━━━ SUPPLIED ENTRIES

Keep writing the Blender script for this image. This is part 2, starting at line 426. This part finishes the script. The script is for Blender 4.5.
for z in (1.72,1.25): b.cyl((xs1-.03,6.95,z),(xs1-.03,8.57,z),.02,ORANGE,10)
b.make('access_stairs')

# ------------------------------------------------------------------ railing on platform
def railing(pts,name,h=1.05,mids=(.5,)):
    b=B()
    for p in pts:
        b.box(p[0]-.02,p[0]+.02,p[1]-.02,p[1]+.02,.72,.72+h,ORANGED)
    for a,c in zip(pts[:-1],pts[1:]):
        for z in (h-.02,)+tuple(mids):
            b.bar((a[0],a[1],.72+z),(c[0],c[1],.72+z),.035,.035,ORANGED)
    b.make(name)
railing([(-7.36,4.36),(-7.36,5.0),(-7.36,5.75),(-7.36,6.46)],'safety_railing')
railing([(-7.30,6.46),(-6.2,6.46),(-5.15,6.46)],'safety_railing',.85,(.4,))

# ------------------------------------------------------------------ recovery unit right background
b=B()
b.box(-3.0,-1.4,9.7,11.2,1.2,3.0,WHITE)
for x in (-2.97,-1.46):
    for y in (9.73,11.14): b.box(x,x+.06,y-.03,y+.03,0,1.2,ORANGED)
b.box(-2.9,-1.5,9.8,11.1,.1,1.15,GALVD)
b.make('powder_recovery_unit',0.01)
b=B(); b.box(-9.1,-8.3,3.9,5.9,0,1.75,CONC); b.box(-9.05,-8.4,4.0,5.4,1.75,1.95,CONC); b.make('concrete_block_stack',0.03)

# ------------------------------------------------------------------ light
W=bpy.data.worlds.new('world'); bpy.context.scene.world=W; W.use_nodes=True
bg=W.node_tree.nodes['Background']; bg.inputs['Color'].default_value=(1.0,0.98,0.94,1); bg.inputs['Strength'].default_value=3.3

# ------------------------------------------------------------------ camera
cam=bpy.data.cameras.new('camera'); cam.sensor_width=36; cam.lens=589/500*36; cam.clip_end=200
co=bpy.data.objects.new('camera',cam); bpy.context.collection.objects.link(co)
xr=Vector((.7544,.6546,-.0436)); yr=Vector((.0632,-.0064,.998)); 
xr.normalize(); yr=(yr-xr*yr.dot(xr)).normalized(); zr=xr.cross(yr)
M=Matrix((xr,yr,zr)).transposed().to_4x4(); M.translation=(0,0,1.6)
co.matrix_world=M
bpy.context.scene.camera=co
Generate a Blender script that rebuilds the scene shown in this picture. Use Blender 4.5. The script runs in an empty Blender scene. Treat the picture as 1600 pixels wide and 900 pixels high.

━━━━━━

• SHORT PROBLEM
Transcribe the data above in full, exactly.

• WRITTEN SOLUTION
Keep writing the Blender script for this image. This is part 2, starting at line 426. This part finishes the script. The script is for Blender 4.5.
for z in (1.72,1.25): b.cyl((xs1-.03,6.95,z),(xs1-.03,8.57,z),.02,ORANGE,10)
b.make('access_stairs')

# ------------------------------------------------------------------ railing on platform
def railing(pts,name,h=1.05,mids=(.5,)):
    b=B()
    for p in pts:
        b.box(p[0]-.02,p[0]+.02,p[1]-.02,p[1]+.02,.72,.72+h,ORANGED)
    for a,c in zip(pts[:-1],pts[1:]):
        for z in (h-.02,)+tuple(mids):
            b.bar((a[0],a[1],.72+z),(c[0],c[1],.72+z),.035,.035,ORANGED)
    b.make(name)
railing([(-7.36,4.36),(-7.36,5.0),(-7.36,5.75),(-7.36,6.46)],'safety_railing')
railing([(-7.30,6.46),(-6.2,6.46),(-5.15,6.46)],'safety_railing',.85,(.4,))

# ------------------------------------------------------------------ recovery unit right background
b=B()
b.box(-3.0,-1.4,9.7,11.2,1.2,3.0,WHITE)
for x in (-2.97,-1.46):
    for y in (9.73,11.14): b.box(x,x+.06,y-.03,y+.03,0,1.2,ORANGED)
b.box(-2.9,-1.5,9.8,11.1,.1,1.15,GALVD)
b.make('powder_recovery_unit',0.01)
b=B(); b.box(-9.1,-8.3,3.9,5.9,0,1.75,CONC); b.box(-9.05,-8.4,4.0,5.4,1.75,1.95,CONC); b.make('concrete_block_stack',0.03)

# ------------------------------------------------------------------ light
W=bpy.data.worlds.new('world'); bpy.context.scene.world=W; W.use_nodes=True
bg=W.node_tree.nodes['Background']; bg.inputs['Color'].default_value=(1.0,0.98,0.94,1); bg.inputs['Strength'].default_value=3.3

# ------------------------------------------------------------------ camera
cam=bpy.data.cameras.new('camera'); cam.sensor_width=36; cam.lens=589/500*36; cam.clip_end=200
co=bpy.data.objects.new('camera',cam); bpy.context.collection.objects.link(co)
xr=Vector((.7544,.6546,-.0436)); yr=Vector((.0632,-.0064,.998)); 
xr.normalize(); yr=(yr-xr*yr.dot(xr)).normalized(); zr=xr.cross(yr)
M=Matrix((xr,yr,zr)).transposed().to_4x4(); M.translation=(0,0,1.6)
co.matrix_world=M
bpy.context.scene.camera=co
Generate a Blender script that rebuilds the scene shown in this picture. Use Blender 4.5. The script runs in an empty Blender scene. Treat the picture as 1600 pixels wide and 900 pixels high.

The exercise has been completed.